Dunque ai fini della stabilizzazione meno di 7mila.
Nel maggio del 2014, per stoppare i ricorsi un decreto ministeriale aveva sancito di estendere lo scorrimento delle Graduatorie di merito anche a tutti gli idonei, che quindi sarebbero dovuti entrare in ruolo nei prossimi anni.
Un’intenzione ribadita anche nella riforma: stabilizzeremo “tutti i precari storici, tutti i vincitori e gli idonei dell’ultimo concorso”, si legge ancora a pagina 15 del programma de “La buona scuola”.
Qualcosa, poi, è cambiato. “Gli idonei non sono vincitori, altrimenti si chiamerebbero vincitori. Ci dispiace, ma loro dovranno fare il concorso”, ha spiegato ieri in conferenza stampa Matteo Renzi con toni perentori. Difficile dire cosa ci sia dietro questa giravolta. O forse no: con la loro esclusione il governo risparmierà  risorse da destinare a nuovi progetti, come il merito con fondi aggiuntivi o la “carta del prof” da 500 euro l’anno, non previsti nel piano originario.
Di fatto, però, si tratta di un azzardo.
Le cui conseguenze potrebbero essere gravi per tutta la riforma
“Siamo rimasti davvero stupiti”, spiega al fattoquotidiano.it Curia. “Non capiamo come Renzi possa pensare di tagliare fuori legalmente gli idonei.
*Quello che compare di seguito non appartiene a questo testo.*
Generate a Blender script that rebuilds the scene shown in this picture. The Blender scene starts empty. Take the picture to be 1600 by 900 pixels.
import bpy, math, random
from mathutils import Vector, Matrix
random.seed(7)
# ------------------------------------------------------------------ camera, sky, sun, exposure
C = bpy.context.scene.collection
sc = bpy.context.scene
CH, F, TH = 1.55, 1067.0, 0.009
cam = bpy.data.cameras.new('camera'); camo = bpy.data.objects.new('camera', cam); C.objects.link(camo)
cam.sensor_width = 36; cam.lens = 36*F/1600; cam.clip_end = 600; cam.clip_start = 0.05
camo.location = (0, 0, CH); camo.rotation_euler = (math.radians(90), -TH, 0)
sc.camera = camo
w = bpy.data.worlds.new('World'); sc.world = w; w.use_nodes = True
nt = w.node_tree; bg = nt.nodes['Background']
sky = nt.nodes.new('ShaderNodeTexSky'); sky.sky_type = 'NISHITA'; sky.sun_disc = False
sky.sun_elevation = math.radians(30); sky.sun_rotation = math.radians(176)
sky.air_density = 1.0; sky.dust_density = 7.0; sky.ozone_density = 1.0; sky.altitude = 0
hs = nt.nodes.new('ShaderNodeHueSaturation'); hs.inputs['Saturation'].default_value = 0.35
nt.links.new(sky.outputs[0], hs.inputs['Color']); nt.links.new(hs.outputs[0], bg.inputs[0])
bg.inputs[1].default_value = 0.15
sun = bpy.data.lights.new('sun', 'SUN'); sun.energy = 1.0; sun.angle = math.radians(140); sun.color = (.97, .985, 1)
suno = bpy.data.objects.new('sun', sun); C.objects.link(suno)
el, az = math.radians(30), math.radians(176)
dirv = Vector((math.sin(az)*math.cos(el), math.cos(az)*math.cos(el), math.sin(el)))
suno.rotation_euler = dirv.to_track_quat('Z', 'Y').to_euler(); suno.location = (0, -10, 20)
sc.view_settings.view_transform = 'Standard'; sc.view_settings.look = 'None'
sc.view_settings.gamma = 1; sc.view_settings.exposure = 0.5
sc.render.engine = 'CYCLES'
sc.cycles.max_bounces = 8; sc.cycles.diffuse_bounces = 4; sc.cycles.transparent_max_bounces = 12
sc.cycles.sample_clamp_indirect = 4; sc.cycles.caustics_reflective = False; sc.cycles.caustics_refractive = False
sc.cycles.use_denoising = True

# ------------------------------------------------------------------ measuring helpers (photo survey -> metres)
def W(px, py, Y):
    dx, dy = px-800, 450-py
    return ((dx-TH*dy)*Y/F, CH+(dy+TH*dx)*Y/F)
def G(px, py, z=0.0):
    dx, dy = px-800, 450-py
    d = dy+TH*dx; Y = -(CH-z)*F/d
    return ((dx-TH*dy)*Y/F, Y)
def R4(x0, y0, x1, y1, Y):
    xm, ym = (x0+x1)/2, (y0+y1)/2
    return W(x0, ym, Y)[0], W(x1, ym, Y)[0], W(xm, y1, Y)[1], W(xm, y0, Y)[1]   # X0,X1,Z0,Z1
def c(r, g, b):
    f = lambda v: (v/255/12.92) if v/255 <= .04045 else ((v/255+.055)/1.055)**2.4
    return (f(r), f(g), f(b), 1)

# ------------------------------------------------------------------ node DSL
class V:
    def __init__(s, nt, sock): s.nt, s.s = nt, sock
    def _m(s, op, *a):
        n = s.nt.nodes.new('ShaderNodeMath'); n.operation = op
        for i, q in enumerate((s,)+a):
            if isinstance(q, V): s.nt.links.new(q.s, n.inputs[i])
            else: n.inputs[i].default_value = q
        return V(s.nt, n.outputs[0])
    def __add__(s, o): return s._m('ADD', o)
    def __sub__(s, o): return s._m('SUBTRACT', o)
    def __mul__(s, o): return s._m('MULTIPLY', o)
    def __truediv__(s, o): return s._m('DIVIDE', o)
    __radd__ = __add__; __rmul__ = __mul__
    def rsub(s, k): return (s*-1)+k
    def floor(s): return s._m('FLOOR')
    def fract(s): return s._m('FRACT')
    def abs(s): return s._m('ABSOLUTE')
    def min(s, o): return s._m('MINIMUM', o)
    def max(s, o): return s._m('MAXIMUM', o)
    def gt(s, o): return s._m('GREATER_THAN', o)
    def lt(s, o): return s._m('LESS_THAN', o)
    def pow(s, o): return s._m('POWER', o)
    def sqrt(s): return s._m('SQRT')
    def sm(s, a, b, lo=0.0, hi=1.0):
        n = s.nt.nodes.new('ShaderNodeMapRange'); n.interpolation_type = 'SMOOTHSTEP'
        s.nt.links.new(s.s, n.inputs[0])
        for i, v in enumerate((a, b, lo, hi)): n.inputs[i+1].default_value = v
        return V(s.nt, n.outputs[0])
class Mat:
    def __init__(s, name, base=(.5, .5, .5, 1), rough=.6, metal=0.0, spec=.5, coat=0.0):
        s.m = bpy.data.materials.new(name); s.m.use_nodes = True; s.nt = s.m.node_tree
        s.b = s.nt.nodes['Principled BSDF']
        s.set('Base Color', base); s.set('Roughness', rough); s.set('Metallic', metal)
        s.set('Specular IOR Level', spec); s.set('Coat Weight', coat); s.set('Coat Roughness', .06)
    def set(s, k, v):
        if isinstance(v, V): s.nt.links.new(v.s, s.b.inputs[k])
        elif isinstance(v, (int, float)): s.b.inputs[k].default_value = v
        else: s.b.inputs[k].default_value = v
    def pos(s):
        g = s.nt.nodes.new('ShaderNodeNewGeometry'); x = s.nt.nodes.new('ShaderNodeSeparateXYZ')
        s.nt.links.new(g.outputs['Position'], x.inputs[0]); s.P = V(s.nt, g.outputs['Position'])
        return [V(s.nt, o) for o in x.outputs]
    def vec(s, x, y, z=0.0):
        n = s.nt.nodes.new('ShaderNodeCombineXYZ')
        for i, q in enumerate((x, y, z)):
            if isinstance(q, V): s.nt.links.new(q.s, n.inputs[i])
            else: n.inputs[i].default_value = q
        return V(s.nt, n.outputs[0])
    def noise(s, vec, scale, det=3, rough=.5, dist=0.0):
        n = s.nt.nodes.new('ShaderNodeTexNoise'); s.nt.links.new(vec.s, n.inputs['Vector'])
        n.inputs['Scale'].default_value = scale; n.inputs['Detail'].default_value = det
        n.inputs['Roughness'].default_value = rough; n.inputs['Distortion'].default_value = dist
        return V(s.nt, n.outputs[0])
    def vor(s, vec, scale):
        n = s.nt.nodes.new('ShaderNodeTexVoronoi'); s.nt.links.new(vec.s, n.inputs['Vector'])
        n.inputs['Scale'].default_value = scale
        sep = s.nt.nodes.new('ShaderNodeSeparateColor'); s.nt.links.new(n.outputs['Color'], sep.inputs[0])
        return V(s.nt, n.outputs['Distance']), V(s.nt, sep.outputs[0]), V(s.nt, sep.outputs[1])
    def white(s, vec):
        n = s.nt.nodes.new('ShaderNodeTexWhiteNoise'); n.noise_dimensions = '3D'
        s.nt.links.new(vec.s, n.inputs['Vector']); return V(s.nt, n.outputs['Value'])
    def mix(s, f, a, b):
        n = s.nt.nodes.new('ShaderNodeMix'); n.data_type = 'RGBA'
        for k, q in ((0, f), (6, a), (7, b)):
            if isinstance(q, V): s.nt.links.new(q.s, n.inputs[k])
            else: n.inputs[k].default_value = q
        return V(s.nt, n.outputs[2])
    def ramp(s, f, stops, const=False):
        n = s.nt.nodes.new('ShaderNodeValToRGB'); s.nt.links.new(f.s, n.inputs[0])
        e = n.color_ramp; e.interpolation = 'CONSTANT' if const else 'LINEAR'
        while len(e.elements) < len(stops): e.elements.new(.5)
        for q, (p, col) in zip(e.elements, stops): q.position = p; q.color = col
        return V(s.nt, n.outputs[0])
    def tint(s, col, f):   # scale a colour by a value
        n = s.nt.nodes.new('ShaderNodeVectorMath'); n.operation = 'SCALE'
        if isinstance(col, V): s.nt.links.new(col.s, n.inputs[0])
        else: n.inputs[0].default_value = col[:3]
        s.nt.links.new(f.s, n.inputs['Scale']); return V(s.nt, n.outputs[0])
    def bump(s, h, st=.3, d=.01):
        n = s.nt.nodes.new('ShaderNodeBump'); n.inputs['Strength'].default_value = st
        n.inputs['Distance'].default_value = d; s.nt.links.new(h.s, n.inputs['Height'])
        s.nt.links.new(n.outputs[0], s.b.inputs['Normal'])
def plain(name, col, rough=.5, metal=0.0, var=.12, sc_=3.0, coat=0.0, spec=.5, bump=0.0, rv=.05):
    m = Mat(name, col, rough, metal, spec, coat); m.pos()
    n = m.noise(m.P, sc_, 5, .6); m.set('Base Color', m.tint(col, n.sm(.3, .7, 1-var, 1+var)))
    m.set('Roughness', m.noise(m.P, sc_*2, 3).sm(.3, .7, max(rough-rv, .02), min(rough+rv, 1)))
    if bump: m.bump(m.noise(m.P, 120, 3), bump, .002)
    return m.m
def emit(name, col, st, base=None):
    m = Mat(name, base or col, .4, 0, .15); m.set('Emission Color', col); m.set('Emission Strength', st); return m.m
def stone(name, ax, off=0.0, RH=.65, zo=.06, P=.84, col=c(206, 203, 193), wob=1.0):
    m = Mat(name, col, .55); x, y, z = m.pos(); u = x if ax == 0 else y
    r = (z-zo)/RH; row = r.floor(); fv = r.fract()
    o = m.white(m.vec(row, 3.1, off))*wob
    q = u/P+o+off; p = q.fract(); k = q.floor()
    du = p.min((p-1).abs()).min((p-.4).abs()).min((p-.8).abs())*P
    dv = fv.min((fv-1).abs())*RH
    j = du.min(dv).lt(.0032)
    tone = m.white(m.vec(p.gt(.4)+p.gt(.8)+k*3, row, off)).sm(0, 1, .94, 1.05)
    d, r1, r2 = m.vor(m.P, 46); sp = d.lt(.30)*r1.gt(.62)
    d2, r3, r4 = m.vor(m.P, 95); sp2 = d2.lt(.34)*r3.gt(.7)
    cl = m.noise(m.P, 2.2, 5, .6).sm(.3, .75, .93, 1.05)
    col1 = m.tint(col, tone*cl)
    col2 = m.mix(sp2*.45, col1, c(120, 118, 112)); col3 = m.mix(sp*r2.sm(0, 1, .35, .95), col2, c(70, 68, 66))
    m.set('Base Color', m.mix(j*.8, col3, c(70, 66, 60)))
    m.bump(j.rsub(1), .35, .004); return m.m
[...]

Il governo dovrebbe abrogare un suo stesso decreto, ed emanare un nuovo testo unico, che però in ogni caso non potrebbe avere valore retroattivo”.
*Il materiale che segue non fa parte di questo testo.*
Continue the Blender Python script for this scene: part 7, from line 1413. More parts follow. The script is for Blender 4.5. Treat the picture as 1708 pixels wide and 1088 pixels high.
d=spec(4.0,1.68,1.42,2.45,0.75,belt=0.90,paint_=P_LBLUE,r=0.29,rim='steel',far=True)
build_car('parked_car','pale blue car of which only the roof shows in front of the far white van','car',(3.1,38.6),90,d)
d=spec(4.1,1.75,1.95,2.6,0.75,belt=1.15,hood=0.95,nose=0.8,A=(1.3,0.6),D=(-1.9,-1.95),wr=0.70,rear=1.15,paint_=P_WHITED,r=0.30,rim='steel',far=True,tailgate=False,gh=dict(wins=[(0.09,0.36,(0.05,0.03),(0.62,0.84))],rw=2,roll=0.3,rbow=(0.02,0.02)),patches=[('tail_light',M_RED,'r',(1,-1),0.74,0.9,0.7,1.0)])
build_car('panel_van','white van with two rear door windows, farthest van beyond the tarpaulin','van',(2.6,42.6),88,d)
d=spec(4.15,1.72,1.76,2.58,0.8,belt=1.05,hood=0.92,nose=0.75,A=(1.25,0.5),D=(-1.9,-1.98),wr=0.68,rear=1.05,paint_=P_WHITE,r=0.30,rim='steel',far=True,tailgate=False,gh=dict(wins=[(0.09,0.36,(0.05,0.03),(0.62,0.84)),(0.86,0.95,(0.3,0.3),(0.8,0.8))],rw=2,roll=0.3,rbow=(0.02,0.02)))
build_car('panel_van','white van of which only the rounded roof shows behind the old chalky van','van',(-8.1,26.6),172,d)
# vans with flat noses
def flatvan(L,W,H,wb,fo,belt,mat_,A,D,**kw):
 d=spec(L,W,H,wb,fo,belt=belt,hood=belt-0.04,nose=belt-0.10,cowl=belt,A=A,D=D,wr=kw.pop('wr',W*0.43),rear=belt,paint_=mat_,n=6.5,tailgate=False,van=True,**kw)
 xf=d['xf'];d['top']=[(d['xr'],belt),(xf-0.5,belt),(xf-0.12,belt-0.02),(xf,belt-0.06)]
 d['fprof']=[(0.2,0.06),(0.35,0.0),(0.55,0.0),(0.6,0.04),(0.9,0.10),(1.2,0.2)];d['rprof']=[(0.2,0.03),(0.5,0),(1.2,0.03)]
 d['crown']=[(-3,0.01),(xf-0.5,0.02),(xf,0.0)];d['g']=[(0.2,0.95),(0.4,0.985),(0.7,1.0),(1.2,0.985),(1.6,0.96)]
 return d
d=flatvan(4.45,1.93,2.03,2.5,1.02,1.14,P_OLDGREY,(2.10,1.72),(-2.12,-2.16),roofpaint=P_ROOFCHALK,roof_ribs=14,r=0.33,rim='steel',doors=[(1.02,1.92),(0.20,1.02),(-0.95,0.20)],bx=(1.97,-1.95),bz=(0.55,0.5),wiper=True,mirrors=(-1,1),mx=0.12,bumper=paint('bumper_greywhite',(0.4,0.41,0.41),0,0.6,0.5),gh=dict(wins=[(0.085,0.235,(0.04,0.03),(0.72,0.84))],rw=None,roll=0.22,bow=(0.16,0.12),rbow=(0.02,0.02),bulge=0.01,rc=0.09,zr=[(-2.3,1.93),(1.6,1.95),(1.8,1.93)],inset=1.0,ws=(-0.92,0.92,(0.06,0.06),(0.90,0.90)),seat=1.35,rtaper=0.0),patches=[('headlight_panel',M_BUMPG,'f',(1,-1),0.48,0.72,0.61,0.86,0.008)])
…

Attenzione: ad alto rischio non è solo il piano straordinario d’assunzioni. Persino il prossimo concorso (quello da 60mila posti, atteso da tutti gli altri precari esclusi dalla riforma, in particolare dai più giovani) potrebbe essere bloccato.
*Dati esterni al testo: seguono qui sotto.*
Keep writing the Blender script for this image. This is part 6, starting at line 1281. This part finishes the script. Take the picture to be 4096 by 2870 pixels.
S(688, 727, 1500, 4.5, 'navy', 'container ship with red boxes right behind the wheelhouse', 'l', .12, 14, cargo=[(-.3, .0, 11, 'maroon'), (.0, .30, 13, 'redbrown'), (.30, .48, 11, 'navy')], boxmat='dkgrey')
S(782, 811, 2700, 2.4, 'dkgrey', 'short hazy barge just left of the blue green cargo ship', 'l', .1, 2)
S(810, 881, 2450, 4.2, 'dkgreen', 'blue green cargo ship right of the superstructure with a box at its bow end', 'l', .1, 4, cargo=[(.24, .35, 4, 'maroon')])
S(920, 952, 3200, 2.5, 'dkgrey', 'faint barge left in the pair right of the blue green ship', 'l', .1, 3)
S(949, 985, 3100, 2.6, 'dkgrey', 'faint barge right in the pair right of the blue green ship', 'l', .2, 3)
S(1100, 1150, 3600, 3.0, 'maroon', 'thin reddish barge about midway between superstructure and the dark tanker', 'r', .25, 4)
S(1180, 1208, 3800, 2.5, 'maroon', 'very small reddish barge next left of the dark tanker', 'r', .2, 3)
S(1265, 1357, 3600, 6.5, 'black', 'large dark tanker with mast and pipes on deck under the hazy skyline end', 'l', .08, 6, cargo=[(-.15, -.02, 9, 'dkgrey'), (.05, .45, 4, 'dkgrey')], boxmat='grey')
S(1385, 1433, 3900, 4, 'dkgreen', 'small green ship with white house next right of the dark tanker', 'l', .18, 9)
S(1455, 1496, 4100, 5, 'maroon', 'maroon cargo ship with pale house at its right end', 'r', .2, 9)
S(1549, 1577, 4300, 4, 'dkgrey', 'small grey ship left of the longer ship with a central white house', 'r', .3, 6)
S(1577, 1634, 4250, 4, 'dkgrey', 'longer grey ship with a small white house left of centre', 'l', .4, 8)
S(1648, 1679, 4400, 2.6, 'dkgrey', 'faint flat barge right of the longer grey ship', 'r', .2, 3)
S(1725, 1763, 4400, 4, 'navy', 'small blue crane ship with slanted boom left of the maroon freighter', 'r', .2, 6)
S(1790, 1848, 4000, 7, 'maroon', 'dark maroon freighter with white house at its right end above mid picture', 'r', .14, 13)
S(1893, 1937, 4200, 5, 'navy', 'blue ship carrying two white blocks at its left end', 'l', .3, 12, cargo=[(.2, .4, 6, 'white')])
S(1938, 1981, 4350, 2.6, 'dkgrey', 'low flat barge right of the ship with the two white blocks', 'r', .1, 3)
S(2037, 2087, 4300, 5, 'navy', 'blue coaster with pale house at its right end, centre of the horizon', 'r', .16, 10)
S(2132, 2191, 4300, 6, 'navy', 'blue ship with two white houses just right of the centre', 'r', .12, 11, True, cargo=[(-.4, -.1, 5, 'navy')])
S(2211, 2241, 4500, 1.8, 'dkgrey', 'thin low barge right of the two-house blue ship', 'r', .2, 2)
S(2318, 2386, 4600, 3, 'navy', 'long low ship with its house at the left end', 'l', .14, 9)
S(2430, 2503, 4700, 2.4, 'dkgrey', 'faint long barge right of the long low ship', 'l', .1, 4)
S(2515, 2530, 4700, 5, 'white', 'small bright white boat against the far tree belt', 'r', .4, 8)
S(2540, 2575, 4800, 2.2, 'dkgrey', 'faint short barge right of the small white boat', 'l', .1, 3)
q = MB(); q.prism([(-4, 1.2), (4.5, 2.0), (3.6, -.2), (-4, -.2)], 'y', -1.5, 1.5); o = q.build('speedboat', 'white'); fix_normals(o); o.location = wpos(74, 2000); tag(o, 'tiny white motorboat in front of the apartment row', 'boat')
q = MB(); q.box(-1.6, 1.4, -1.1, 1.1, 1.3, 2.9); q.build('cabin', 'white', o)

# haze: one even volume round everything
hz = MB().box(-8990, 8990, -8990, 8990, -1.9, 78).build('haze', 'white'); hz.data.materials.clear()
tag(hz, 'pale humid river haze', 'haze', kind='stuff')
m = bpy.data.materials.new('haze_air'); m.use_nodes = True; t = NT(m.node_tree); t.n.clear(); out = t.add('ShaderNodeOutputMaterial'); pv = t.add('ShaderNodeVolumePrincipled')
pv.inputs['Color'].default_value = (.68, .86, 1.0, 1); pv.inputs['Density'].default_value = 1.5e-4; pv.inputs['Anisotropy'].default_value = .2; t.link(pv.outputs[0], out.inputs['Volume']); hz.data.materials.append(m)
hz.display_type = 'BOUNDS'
Il decreto D’Alia stabilisce che non è possibile bandire un nuovo concorso prima di esaurire le graduatorie di quello precedente, che hanno durata triennale.
Mentre alcune liste del Concorsone 2012, anche a causa di gravi ritardi e disfunzioni, sono state pubblicate solo nel 2014.
“Siamo pronti a rivolgerci immediatamente al Tar”, minaccia il coordinamento. “Faremo ricorso contro il piano di assunzioni e impugneremo il bando del prossimo concorso (atteso già  nei prossimi mesi: le prime prove in teoria dovrebbero svolgersi già  in autunno, nda)”.
Evidentemente il ministero avrà  sentito i suoi legali, ed è convinto di avere gli strumenti per andare avanti su questa strada. Ma le parole di Curia anticipano ricorsi imminenti. Uno scenario che stride con l’intenzione di Renzi di approvare in tempi rapidi il ddl per procedere con le immissioni in ruolo.
Adesso sulla questione rischia di aprirsi un grosso contenzioso. Fuori e dentro il Parlamento.